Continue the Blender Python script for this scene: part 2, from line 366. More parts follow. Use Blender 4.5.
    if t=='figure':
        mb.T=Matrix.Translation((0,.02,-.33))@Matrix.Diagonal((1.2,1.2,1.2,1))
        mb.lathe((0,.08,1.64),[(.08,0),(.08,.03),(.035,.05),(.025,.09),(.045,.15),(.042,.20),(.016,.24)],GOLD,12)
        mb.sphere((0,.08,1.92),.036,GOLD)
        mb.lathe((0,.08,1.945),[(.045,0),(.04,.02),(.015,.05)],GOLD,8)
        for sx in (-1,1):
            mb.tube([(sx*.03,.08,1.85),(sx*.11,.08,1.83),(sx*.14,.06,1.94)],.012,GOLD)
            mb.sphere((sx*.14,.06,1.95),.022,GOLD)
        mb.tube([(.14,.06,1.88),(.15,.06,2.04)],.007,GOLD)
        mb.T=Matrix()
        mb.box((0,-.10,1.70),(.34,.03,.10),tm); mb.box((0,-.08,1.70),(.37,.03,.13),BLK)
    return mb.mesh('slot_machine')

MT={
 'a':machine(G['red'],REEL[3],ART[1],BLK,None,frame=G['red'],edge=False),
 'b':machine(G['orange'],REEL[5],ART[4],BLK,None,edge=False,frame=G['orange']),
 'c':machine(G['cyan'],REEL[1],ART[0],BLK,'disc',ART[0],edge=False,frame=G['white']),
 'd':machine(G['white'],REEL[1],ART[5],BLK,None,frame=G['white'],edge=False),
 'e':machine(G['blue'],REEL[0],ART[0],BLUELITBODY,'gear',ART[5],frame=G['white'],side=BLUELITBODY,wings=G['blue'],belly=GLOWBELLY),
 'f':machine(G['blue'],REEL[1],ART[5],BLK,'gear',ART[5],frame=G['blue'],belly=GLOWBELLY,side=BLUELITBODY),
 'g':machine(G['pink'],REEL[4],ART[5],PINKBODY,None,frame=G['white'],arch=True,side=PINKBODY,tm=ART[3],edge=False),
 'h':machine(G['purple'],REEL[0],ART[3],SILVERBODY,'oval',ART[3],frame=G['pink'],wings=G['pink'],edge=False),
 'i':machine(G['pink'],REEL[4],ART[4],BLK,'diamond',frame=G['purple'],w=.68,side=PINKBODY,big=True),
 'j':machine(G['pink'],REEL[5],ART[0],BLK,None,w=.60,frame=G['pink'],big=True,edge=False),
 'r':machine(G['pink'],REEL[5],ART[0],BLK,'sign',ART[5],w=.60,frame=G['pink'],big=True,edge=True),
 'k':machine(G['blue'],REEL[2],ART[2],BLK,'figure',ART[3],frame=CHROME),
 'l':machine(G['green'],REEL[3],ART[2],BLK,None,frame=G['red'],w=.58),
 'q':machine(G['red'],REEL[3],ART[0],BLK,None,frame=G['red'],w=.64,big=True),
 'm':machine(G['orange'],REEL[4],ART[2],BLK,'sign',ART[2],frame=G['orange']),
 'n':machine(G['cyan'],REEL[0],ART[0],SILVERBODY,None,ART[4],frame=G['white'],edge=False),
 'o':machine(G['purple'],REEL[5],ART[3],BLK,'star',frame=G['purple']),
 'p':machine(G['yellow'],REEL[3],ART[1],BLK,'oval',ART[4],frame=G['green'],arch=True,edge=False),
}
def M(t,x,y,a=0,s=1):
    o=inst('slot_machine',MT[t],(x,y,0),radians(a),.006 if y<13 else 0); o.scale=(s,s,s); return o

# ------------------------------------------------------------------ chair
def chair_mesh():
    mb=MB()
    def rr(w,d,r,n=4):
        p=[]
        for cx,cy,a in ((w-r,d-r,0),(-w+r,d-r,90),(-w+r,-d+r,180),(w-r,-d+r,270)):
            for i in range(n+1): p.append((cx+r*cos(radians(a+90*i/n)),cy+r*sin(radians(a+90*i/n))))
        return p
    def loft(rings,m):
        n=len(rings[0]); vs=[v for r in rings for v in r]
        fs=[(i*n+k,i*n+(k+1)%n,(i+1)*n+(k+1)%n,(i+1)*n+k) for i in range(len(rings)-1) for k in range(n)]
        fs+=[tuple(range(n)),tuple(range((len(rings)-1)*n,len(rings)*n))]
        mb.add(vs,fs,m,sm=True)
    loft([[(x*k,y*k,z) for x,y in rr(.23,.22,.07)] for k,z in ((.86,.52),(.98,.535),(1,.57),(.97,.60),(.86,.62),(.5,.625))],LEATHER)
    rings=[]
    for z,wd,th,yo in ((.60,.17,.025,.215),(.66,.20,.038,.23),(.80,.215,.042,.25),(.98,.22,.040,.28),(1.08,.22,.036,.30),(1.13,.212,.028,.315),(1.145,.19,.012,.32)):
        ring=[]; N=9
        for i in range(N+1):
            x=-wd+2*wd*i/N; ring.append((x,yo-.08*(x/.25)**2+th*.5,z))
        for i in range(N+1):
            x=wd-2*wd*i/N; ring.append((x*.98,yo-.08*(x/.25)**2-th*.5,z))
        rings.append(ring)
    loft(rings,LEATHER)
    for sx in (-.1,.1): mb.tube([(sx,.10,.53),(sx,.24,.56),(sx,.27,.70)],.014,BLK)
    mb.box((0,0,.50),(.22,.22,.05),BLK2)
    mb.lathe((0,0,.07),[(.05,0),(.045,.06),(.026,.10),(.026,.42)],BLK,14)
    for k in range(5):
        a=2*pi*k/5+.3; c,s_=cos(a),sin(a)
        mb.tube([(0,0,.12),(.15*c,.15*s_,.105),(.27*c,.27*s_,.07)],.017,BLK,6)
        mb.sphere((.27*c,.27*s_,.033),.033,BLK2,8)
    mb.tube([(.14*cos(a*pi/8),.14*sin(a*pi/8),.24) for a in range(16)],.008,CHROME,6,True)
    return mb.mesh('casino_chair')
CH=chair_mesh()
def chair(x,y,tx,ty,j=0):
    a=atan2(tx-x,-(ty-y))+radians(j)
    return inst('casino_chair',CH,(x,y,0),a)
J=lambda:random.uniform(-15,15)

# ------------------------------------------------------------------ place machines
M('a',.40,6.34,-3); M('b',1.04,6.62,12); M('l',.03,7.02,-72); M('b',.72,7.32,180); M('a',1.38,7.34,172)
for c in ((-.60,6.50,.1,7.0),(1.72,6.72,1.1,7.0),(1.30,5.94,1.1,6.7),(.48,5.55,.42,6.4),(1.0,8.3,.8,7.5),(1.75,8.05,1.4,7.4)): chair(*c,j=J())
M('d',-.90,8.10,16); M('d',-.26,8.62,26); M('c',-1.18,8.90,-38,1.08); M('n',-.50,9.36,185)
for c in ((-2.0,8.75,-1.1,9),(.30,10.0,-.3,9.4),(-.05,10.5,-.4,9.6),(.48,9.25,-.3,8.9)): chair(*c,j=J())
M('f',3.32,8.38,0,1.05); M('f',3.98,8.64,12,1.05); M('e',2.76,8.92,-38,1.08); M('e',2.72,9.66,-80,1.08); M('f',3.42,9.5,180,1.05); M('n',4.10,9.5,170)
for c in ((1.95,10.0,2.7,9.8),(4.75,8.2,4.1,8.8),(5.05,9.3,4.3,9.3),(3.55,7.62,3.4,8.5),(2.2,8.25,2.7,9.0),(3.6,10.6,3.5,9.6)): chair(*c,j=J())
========
* _TASK GOAL_
Transcribe the full listing above without leaving anything out.

* _SOLVED EXERCISE_
Continue the Blender Python script for this scene: part 2, from line 366. More parts follow. Use Blender 4.5.
    if t=='figure':
        mb.T=Matrix.Translation((0,.02,-.33))@Matrix.Diagonal((1.2,1.2,1.2,1))
        mb.lathe((0,.08,1.64),[(.08,0),(.08,.03),(.035,.05),(.025,.09),(.045,.15),(.042,.20),(.016,.24)],GOLD,12)
        mb.sphere((0,.08,1.92),.036,GOLD)
        mb.lathe((0,.08,1.945),[(.045,0),(.04,.02),(.015,.05)],GOLD,8)
        for sx in (-1,1):
            mb.tube([(sx*.03,.08,1.85),(sx*.11,.08,1.83),(sx*.14,.06,1.94)],.012,GOLD)
            mb.sphere((sx*.14,.06,1.95),.022,GOLD)
        mb.tube([(.14,.06,1.88),(.15,.06,2.04)],.007,GOLD)
        mb.T=Matrix()
        mb.box((0,-.10,1.70),(.34,.03,.10),tm); mb.box((0,-.08,1.70),(.37,.03,.13),BLK)
    return mb.mesh('slot_machine')

MT={
 'a':machine(G['red'],REEL[3],ART[1],BLK,None,frame=G['red'],edge=False),
 'b':machine(G['orange'],REEL[5],ART[4],BLK,None,edge=False,frame=G['orange']),
 'c':machine(G['cyan'],REEL[1],ART[0],BLK,'disc',ART[0],edge=False,frame=G['white']),
 'd':machine(G['white'],REEL[1],ART[5],BLK,None,frame=G['white'],edge=False),
 'e':machine(G['blue'],REEL[0],ART[0],BLUELITBODY,'gear',ART[5],frame=G['white'],side=BLUELITBODY,wings=G['blue'],belly=GLOWBELLY),
 'f':machine(G['blue'],REEL[1],ART[5],BLK,'gear',ART[5],frame=G['blue'],belly=GLOWBELLY,side=BLUELITBODY),
 'g':machine(G['pink'],REEL[4],ART[5],PINKBODY,None,frame=G['white'],arch=True,side=PINKBODY,tm=ART[3],edge=False),
 'h':machine(G['purple'],REEL[0],ART[3],SILVERBODY,'oval',ART[3],frame=G['pink'],wings=G['pink'],edge=False),
 'i':machine(G['pink'],REEL[4],ART[4],BLK,'diamond',frame=G['purple'],w=.68,side=PINKBODY,big=True),
 'j':machine(G['pink'],REEL[5],ART[0],BLK,None,w=.60,frame=G['pink'],big=True,edge=False),
 'r':machine(G['pink'],REEL[5],ART[0],BLK,'sign',ART[5],w=.60,frame=G['pink'],big=True,edge=True),
 'k':machine(G['blue'],REEL[2],ART[2],BLK,'figure',ART[3],frame=CHROME),
 'l':machine(G['green'],REEL[3],ART[2],BLK,None,frame=G['red'],w=.58),
 'q':machine(G['red'],REEL[3],ART[0],BLK,None,frame=G['red'],w=.64,big=True),
 'm':machine(G['orange'],REEL[4],ART[2],BLK,'sign',ART[2],frame=G['orange']),
 'n':machine(G['cyan'],REEL[0],ART[0],SILVERBODY,None,ART[4],frame=G['white'],edge=False),
 'o':machine(G['purple'],REEL[5],ART[3],BLK,'star',frame=G['purple']),
 'p':machine(G['yellow'],REEL[3],ART[1],BLK,'oval',ART[4],frame=G['green'],arch=True,edge=False),
}
def M(t,x,y,a=0,s=1):
    o=inst('slot_machine',MT[t],(x,y,0),radians(a),.006 if y<13 else 0); o.scale=(s,s,s); return o

# ------------------------------------------------------------------ chair
def chair_mesh():
    mb=MB()
    def rr(w,d,r,n=4):
        p=[]
        for cx,cy,a in ((w-r,d-r,0),(-w+r,d-r,90),(-w+r,-d+r,180),(w-r,-d+r,270)):
            for i in range(n+1): p.append((cx+r*cos(radians(a+90*i/n)),cy+r*sin(radians(a+90*i/n))))
        return p
    def loft(rings,m):
        n=len(rings[0]); vs=[v for r in rings for v in r]
        fs=[(i*n+k,i*n+(k+1)%n,(i+1)*n+(k+1)%n,(i+1)*n+k) for i in range(len(rings)-1) for k in range(n)]
        fs+=[tuple(range(n)),tuple(range((len(rings)-1)*n,len(rings)*n))]
        mb.add(vs,fs,m,sm=True)
    loft([[(x*k,y*k,z) for x,y in rr(.23,.22,.07)] for k,z in ((.86,.52),(.98,.535),(1,.57),(.97,.60),(.86,.62),(.5,.625))],LEATHER)
    rings=[]
    for z,wd,th,yo in ((.60,.17,.025,.215),(.66,.20,.038,.23),(.80,.215,.042,.25),(.98,.22,.040,.28),(1.08,.22,.036,.30),(1.13,.212,.028,.315),(1.145,.19,.012,.32)):
        ring=[]; N=9
        for i in range(N+1):
            x=-wd+2*wd*i/N; ring.append((x,yo-.08*(x/.25)**2+th*.5,z))
        for i in range(N+1):
            x=wd-2*wd*i/N; ring.append((x*.98,yo-.08*(x/.25)**2-th*.5,z))
        rings.append(ring)
    loft(rings,LEATHER)
    for sx in (-.1,.1): mb.tube([(sx,.10,.53),(sx,.24,.56),(sx,.27,.70)],.014,BLK)
    mb.box((0,0,.50),(.22,.22,.05),BLK2)
    mb.lathe((0,0,.07),[(.05,0),(.045,.06),(.026,.10),(.026,.42)],BLK,14)
    for k in range(5):
        a=2*pi*k/5+.3; c,s_=cos(a),sin(a)
        mb.tube([(0,0,.12),(.15*c,.15*s_,.105),(.27*c,.27*s_,.07)],.017,BLK,6)
        mb.sphere((.27*c,.27*s_,.033),.033,BLK2,8)
    mb.tube([(.14*cos(a*pi/8),.14*sin(a*pi/8),.24) for a in range(16)],.008,CHROME,6,True)
    return mb.mesh('casino_chair')
CH=chair_mesh()
def chair(x,y,tx,ty,j=0):
    a=atan2(tx-x,-(ty-y))+radians(j)
    return inst('casino_chair',CH,(x,y,0),a)
J=lambda:random.uniform(-15,15)

# ------------------------------------------------------------------ place machines
M('a',.40,6.34,-3); M('b',1.04,6.62,12); M('l',.03,7.02,-72); M('b',.72,7.32,180); M('a',1.38,7.34,172)
for c in ((-.60,6.50,.1,7.0),(1.72,6.72,1.1,7.0),(1.30,5.94,1.1,6.7),(.48,5.55,.42,6.4),(1.0,8.3,.8,7.5),(1.75,8.05,1.4,7.4)): chair(*c,j=J())
M('d',-.90,8.10,16); M('d',-.26,8.62,26); M('c',-1.18,8.90,-38,1.08); M('n',-.50,9.36,185)
for c in ((-2.0,8.75,-1.1,9),(.30,10.0,-.3,9.4),(-.05,10.5,-.4,9.6),(.48,9.25,-.3,8.9)): chair(*c,j=J())
M('f',3.32,8.38,0,1.05); M('f',3.98,8.64,12,1.05); M('e',2.76,8.92,-38,1.08); M('e',2.72,9.66,-80,1.08); M('f',3.42,9.5,180,1.05); M('n',4.10,9.5,170)
for c in ((1.95,10.0,2.7,9.8),(4.75,8.2,4.1,8.8),(5.05,9.3,4.3,9.3),(3.55,7.62,3.4,8.5),(2.2,8.25,2.7,9.0),(3.6,10.6,3.5,9.6)): chair(*c,j=J())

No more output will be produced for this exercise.